The survey was conducted from March 19 to 27, as Western governments mulled imposing tougher economic sanctions on Russia over its annexation of Crimea and the Federal Reserve hinted at an early interest rate hike, causing some volatility in the market. "The likely resurfacing of risk aversion, in the wake of geopolitical crises such as the one involving Russia and its neighbours, may provide some downside," said Monica Defend, head of global asset allocation research at Pioneer Investments.
Cash levels within the model portfolio rose to 10.2 percent, the highest since August 2012. Bond holdings rose to 37.2 percent, their highest since October, at the expense of the equity weighting, which fell to 46.9 percent, the lowest since June. MSCI's broad measure of European stocks is up 1.6 percent this year after a 21 percent rally last year. But some European stocks most sensitive to emerging economies have fallen by 0.3 percent since January.
Investors pushed euro zone equity holdings to 34.6 percent, the highest since October 2011, while the region's bond holdings rose to 62.8 percent, levels not seen since September 2011. The increase comes as the region's economic recovery gathered momentum despite sluggish price rises. Spanish, Italian, Portuguese and Irish bond yields fell to new multi-year lows in the past week.

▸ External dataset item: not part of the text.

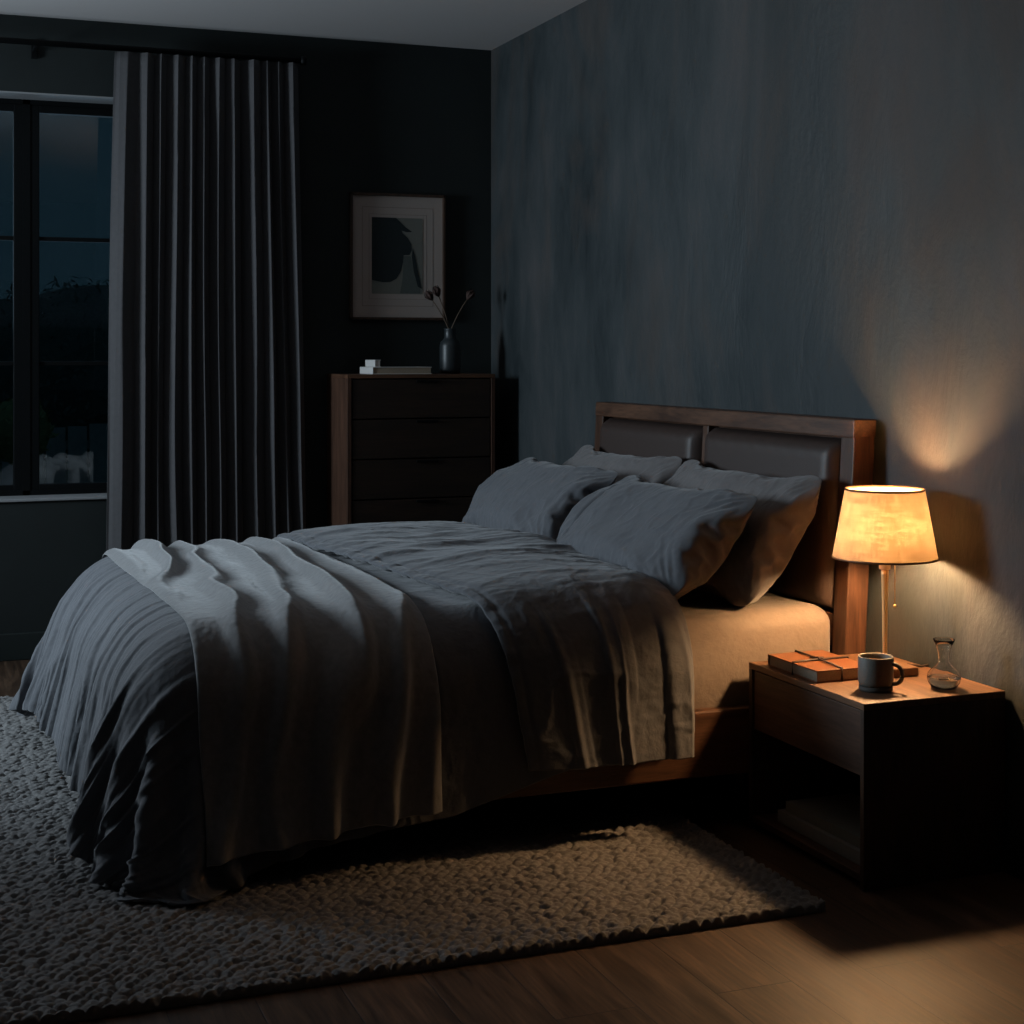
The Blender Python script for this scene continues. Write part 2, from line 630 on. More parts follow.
g = thing('garden_fence', 'low weathered slat fence standing on the night lawn behind the window', 'fence', (0, 13.2, -.15))
rnd = random.Random(4)
for i in range(26):
    h = .98 + rnd.uniform(-.03, .03)
    box('board', -2.2 + i * .17, -2.2 + i * .17 + .150, -.012, .012, 0, h, M['fence'], g, bev=.002)
for z in (.25, .78):
    box('rail', -2.25, 2.25, .012, .05, z, z + .07, M['fence'], g, bev=.002)
g = thing('garden_shrub', 'pale leafy shrub in front of the garden fence seen through the lower pane', 'shrub', (.72, 11.5, -.15))
leaf_cloud('foliage', (0, 0, 1.02), (.24, .22, .26), 500, .040, M['leaf'], g, 3)
tube('stem', [(0, 0, 0), (.01, .0, .5), (0, 0, 1.0)], .02, M['bark'], g)
g = thing('garden_bush', 'broad dark bush behind the garden fence seen through the right-hand panes', 'bush', (1.6, 15.5, -.15))
leaf_cloud('crown', (0, 0, 1.35), (1.7, 1.0, .95), 7000, .05, M['leaf_dark'], g, 5)
tube('trunk', [(0, 0, 0), (.02, 0, .6), (0, 0, 1.4)], [.09, .08, .05], M['fence'], g)
g = thing('garden_tree', 'broad dark tree beyond the fence at the left edge of the window', 'tree', (-1.9, 19, -.15))
leaf_cloud('crown', (0, 0, 2.0), (1.7, 1.3, 1.3), 6000, .07, M['leaf_dark'], g, 6)
tube('trunk', [(0, 0, 0), (.05, 0, 1.0), (0, 0, 2.0)], [.12, .1, .06], M['bark'], g)

# ------------------------------------------------------------------ curtain and rod
rod = thing('curtain_rod', 'black metal curtain rod above the window', 'curtain rod', (0, 7.43, 2.82))
tube('rod', [(-1.4, 0, 0), (1.76, 0, 0)], .014, M['black_metal'], rod, 16)
bm = bmesh.new()
add_tube(bm, [(1.76, 0, 0), (1.785, 0, 0)], [.022, .022], 20)
link_mesh('finial', bm, M['black_metal'], rod, True)
for bx in (.535, -1.3):
    bm = bmesh.new()
    add_box(bm, bx - .014, bx + .014, .095, .11, -.055, .03, .002)
    add_box(bm, bx - .008, bx + .008, -.006, .1, -.026, -.013, .002)
    link_mesh('bracket', bm, M['black_metal'], rod)


def curtain_mesh():
    nz, ns = 60, 620
    z1, z0 = 2.805, .015
    ridges = [.0, .085, .150, .225, .300, .355, .415, .485, .55, .62, .69, .76, .82, .90, .97]
    V = np.zeros((nz, ns, 3))
    s = np.linspace(0, 1, ns)
    rr = random.Random(11)
    nf = 12
    # fold phase: uneven pleats, the outermost panel broad and flat
    knots = np.array([0, .125, .21, .27, .375, .435, .51, .59, .675, .79, .85, .92, 1.0])
    ph = np.interp(s, knots, np.arange(len(knots)) - .1)
    amp = np.interp(s, knots, [.35, .7, 1.0, .8, 1.2, .85, .9, 1.15, 1.05, 1.3, .8, 1.1, .8])
    amp = np.convolve(np.pad(amp, 8, 'edge'), np.ones(17) / 17, 'valid')
    ph = np.convolve(np.pad(ph, 8, 'edge'), np.ones(17) / 17, 'valid')
    for k in range(nz):
        t = k / (nz - 1)                # 0 top, 1 bottom
        xl, xr = .885 - .045 * t ** .7, 1.745 + .05 * t
        drift = np.array([noise.noise(Vector((a * 4, t * 1.6, 3))) for a in s[::20]])
        dr = np.interp(np.arange(ns), np.arange(0, ns, 20), drift)
        p = (ph + (.10 + .42 * t) * dr) * 2 * math.pi
        a = .030 * (1 + .45 * t) * amp * (.72 + .28 * min(1, t * 6))
        sm = np.array([noise.noise(Vector((q * 11, t * 1.1, 8))) for q in s[::20]])
        sm = np.interp(np.arange(ns), np.arange(0, ns, 20), sm)
        fz = np.array([noise.noise(Vector((q * 38, t * 4.0, 5))) for q in s[::10]])
        fz = np.interp(np.arange(ns), np.arange(0, ns, 10), fz)
        y = 7.43 + a * np.cos(p) + .045 * sm + .006 * fz * min(1, t * 5)
        y += .05 * np.exp(-((s - 0) / .07) ** 2) * 0
        x = xl + (xr - xl) * s - .22 * a * np.sin(2 * p)
        V[k, :, 0], V[k, :, 1], V[k, :, 2] = x, y, z1 + (z0 - z1) * t
    idx = np.arange(nz * ns).reshape(nz, ns)
    F = np.stack([idx[:-1, :-1], idx[1:, :-1], idx[1:, 1:], idx[:-1, 1:]], -1).reshape(-1, 4)
    return V.reshape(-1, 3), F


V, F = curtain_mesh()
cur = np_mesh('curtain', V, F, M['curtain'])
sd = cur.modifiers.new('thickness', 'SOLIDIFY')
sd.thickness = .0025
tag(cur, 'long charcoal linen curtain hanging in deep pleats beside the window', 'curtain')

# ------------------------------------------------------------------ rug (chunky braided wool)


def rug_mesh():
    x0, x1, y0, y1 = -.75, 2.15, 3.40, 6.63
    st = .0052
    nx, ny = int((x1 - x0) / st), int((y1 - y0) / st)
    X, Y = np.meshgrid(np.linspace(x0, x1, nx), np.linspace(y0, y1, ny), indexing='ij')
    wob = .010 * np.sin(X * 7 + Y * 2) + .006 * np.sin(X * 17 - Y * 5)
    cw, chh = .033, .0180
    rng = np.random.RandomState(7)
    R = rng.rand(400, 500, 4)
    U = X / cw
    W = (Y + wob) / chh
    H = np.zeros_like(X)
    wi = np.floor(W).astype(int)
    for dw in (-1, 0, 1):
        row = wi + dw
        off = (row % 2) * .5
        ui = np.floor(U - off).astype(int)
        for du in (-1, 0, 1):
            ci = ui + du
            r = R[np.mod(ci, 400), np.mod(row, 500)]
            cx = (ci + off + .5 + (r[..., 0] - .5) * .40) * cw
            cy = (row + .5 + (r[..., 1] - .5) * .45) * chh
            ang = (r[..., 2] - .5) * .9 + np.where(row % 2 == 0, .30, -.30)
            dx, dy = X - cx, (Y + wob) - cy
            ca, sa = np.cos(ang), np.sin(ang)
            a = (dx * ca + dy * sa) / (.0195)
            b = (-dx * sa + dy * ca) / (.0108)
            q = 1 - a * a - b * b
            H = np.maximum(H, np.sqrt(np.maximum(q, 0)) * (.0135 + .007 * r[..., 3]))
    edge = np.minimum(np.minimum(X - x0, x1 - X), np.minimum(Y - y0, y1 - Y))
    Z = .010 + H
    V = np.stack([X, Y, Z], -1)
    Vt = V.reshape(-1, 3)
    idx = np.arange(nx * ny).reshape(nx, ny)
    F = np.stack([idx[:-1, :-1], idx[1:, :-1], idx[1:, 1:], idx[:-1, 1:]], -1).reshape(-1, 4)
    # skirt down to the floor
    loop = np.concatenate([idx[:, 0], idx[-1, 1:], idx[-2::-1, -1], idx[0, -2:0:-1]])
    sk = Vt[loop].copy()
    sk[:, 2] = .001
    b0 = len(Vt)
    n = len(loop)
    Vt = np.concatenate([Vt, sk])
    a = np.arange(n)
    SF = np.stack([loop, b0 + a, b0 + (a + 1) % n, np.roll(loop, -1)], -1)
    return Vt, np.concatenate([F, SF])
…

"On the fixed income side, we keep our overweight in high yield bonds and selected sovereign markets such as Italy, UK and Australia," said Boris Willems, strategist at UBS Global Asset Management. "The situation in Ukraine is a good reminder for investors to accept higher volatility, as negative news is starting to weigh heavier on market sentiment, due to rich valuations in certain equity markets."